Les auditions initiées par le doyen des Juges relatives à l’information judiciaire dans l’affaire Pétro Tim se terminent aujourd’hui. Et cette journée pourrait être spéciale parce que c’est le principal concerné qui est attendu. Aliou Sall, sauf changement de dernière minute, sera chez le magistrat instructeur, Samba Fall pour lui expliquer ce qu’il est du dossier de Pétro Tim. Tout est parti de la diffusion des investigations faites par la chaine britannique BBC qui évoque l’implication de la corruption du frère du président sur les contrats gazier et pétrolier. Ce reportage a provoqué un tollé au Sénégal. Dans la foulée, Aliou Sall avait organisé une conférence de presse pour battre en brèche les accusations de la chaine britannique contre sa personne. D’abord, il a dénoncé la forme de l’enquête qu’il juge tendancieuse et partiale parce que la journaliste de la BBC n’a interrogé que les membres de l’opposition qui sont foncièrement contre lui et le régime. Sur le fond il a balayé d’un revers de main, les commissions qu’il percevait de ces transactions.
Mais ce démenti n’a pas empêché les partis de l’opposition, la société civile sénégalaise de saisir cette affaire pour en faire leur cheval de bataille contre le régime. L’opposition a eu l’ingénieuse idée de créer le mouvement Ar Li Niu Bokk pour organiser des manifestations chaque vendredi, non seulement pour réclamer la démission de Aliou Sall mais aussi la lumière sur cette affaire. Cette clameur n’a pas laissé le président de la République, indifférent. Après la prière de Korité, sur le perron de la Grande Mosquée de Dakar, le Président Sall avait indiqué que ce bruit fait autour du pétrole et du gaz, c’est uniquement pour «déstabiliser» et a averti que la lumière sera faite. «Nous savons que là où il y a du pétrole, certains vont tenter de déstabiliser le pays. Le gouvernement va poursuivre cette affaire. Je tiens à ce que la vérité soit rétablie. S’il faut sanctionner, nous allons sanctionner. Toutefois, nous n’accepterons pas de fausses accusations. Jamais un pays n’a pris autant de dispositions pour éviter les écueils par rapport aux ressources qui vont être exploitées dans les prochaines années».
Et comme si cela ne suffisait pas, le gouvernement sort un mémorandum que son porte-parole, le ministre Ndèye Tické Ndiaye Diop a lu. Elle souligne que le «reportage manifestement tendancieux et ponctué de graves et fausses allégations sur la gouvernance des ressources pétrolières du Sénégal». Et la dame de poursuivre : «La BBC avance, sans aucun fondement, le chiffre surréaliste de 10 milliards de dollars que l’État sénégalais aurait perdus dans une transaction entre deux compagnies privées. Ce chiffre est purement imaginaire. Il ne correspond à aucune réalité économique et financière du projet, encore moins à une quelconque perte de revenus futurs pour l’État du Sénégal».

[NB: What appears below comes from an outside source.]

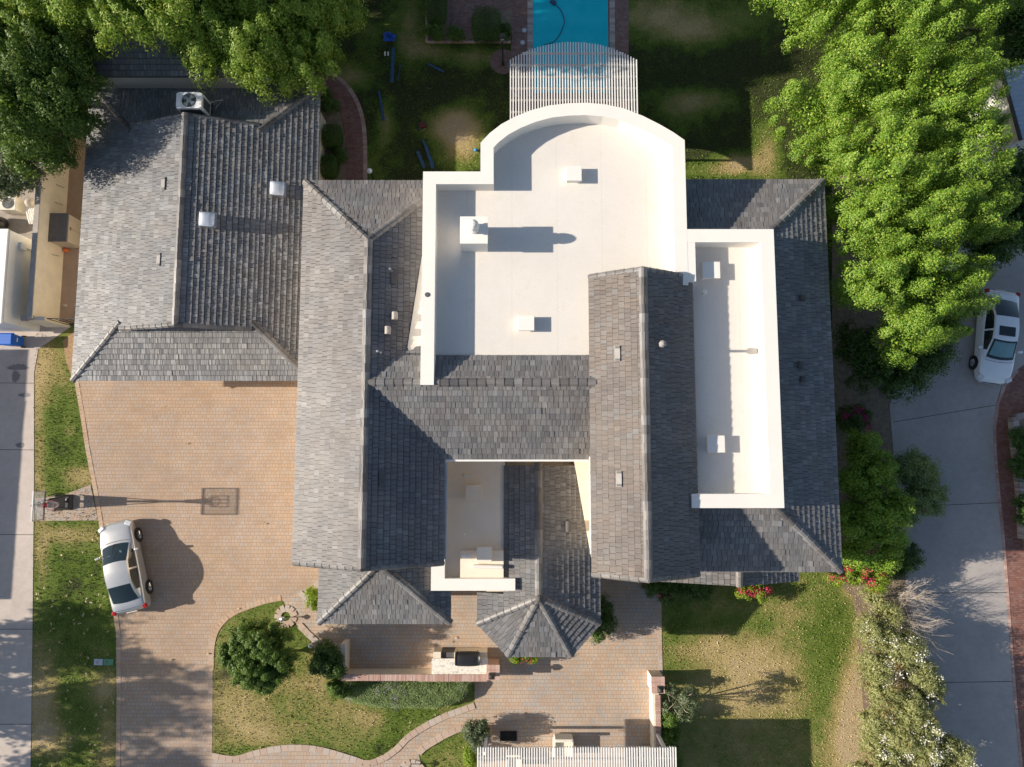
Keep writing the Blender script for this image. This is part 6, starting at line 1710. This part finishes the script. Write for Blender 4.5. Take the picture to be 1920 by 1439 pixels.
    part('side_window', groups['side_l'], M['glass']); part('side_window', groups['side_r'], M['glass'])
    if shade:
        fr = [f for f in groups['windshield']]; used = sorted({i for f in fr for i in f}); mb = MB(); mp = {u: n for n, u in enumerate(used)}
        cy = sum(allv[u][1] for u in used)/len(used)
        mb.add([(allv[u][0]*.86, cy+(allv[u][1]-cy)*.76, allv[u][2]*.0+ (allv[u][2]-1.18)*.76+1.18+.034) for u in used], [tuple(mp[i] for i in f) for f in fr]); mb.build('sunshade', M['teal'], ws, smooth=True)
    else:
        # glare on the windshield, painted as two small teal patches
        mb = MB(); mb.obox((.34*kx,.72*ky,1.20*kz),(.09,.30,.006),.25,0,.46); mb.build('glare_patch', M['teal'], ws); mb = MB(); mb.obox((-.30*kx,.66*ky,1.225*kz),(.16,.10,.006),.1,0,.46); mb.build('glare_patch', M['teal'], ws)
    if sunroof:
        mb = MB(); mb.box(-.40*kx,.40*kx,-.38*ky,.10*ky,1.44*kz,1.462*kz+.006); mb.build('sunroof', M['glass'], o, bevel=.03)
    for s in (-1,1):
        mb = MB(); mb.obox((s*.70*kx,2.16*ky,.725*kz),(.32,.22,.10),s*-.55,0,-.35); mb.build('headlight', M['lens'], o, bevel=.03)
        mb = MB(); mb.obox((s*.78*kx,-2.24*ky,.86*kz),(.20,.20,.15),s*.35); mb.build('taillight', M['redlens'], o, bevel=.03)
        mb = MB(); mb.obox((s*1.0*kx,.72*ky,1.0*kz),(.22,.12,.13),s*-.15); mb.build('mirror', M[paint], o, bevel=.03)
        for yy in (.0,-.85):
            mb = MB(); mb.box(s*.905*kx-.012, s*.905*kx+.012, yy*ky-.09, yy*ky+.09, .80*kz, .83*kz); mb.build('door_handle', M[paint], o)
    # panel lines: hood, boot and door seams, thin dark strips laid on the skin
    mb = MB()
    for y in (1.27,): mb.tube([(x*kx,(y+.10*(1-(x/.8)**2))*ky,(.962-.02*abs(x))*kz+.004) for x in (-.72,-.5,-.25,0,.25,.5,.72)], .008, 4)
    mb.build('hood_seam', M['black'], o)
    mb = MB(); mb.tube([(x*kx,(-2.14-.05*(1-(x/.8)**2))*ky,1.005*kz) for x in (-.7,-.4,0,.4,.7)], .008, 4); mb.build('boot_seam', M['black'], o)
    mb = MB(); mb.box(-.42*kx,.42*kx,2.34*ky,2.385*ky,.36*kz,.52*kz); mb.build('grille', M['black'], o, bevel=.02)
    mb = MB(); mb.box(-.26,.26,-2.40*ky,-2.37*ky,.62*kz,.74*kz); mb.build('number_plate', M['white'], o)
    c0 = P(px, py, .75)
    o.location = (c0.x, c0.y, .012); o.rotation_euler = (0,0,heading)
    return o
# silver saloon on the paved drive: bonnet to the top of the picture, leaning left
a, b = P(214,984,.62), P(240,1146,.9); d_ = a-b
car('dusty silver saloon parked on the paved drive beside the west lawn', 230, 1063, math.atan2(-d_.x, d_.y), 'silver', 4.5, 1.78)
a, b = P(1866,722,.62), P(1886,540,.9); d_ = a-b
car('white saloon with sunroof and teal windscreen shade parked on the shaded east driveway', 1871, 631, math.atan2(-d_.x, d_.y), 'carwhite', 4.85, 1.84, True, True)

La polémique enfle jusqu’à obliger le Procureur de la République à monter au créneau pour prendre le dossier en main. Il a ouvert une enquête dans ce sens. Et pour permettre à la justice de faire son travail, le Président sort un décret pour décharger son frère de ses fonctions à la tête de la Caisse des dépôts et consignations.

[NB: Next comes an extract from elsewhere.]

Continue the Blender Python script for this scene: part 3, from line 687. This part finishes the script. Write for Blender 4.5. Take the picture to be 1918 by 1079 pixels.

Pour revenir au reportage, la BBC a révélé que les parts du groupe de Frank Timis ont été rachetées par le géant pétrolier BP en 2017 pour 250 millions de dollars, assortis de redevances de quelque 10 milliards de dollars sur quarante ans, «privant la population d’importants revenus alors que le Sénégal figure parmi les vingt-cinq pays les plus pauvres au monde. BP a assuré avoir effectué toutes les vérifications nécessaires en matière d’éthique avant de signer ce contrat». Avant Aliou Sall, des hommes politiques, de la société civile, des ministres de l’Energie, des anciens Premiers ministres et des experts en pétrole et du gaz ont défilé chez le doyen des juges.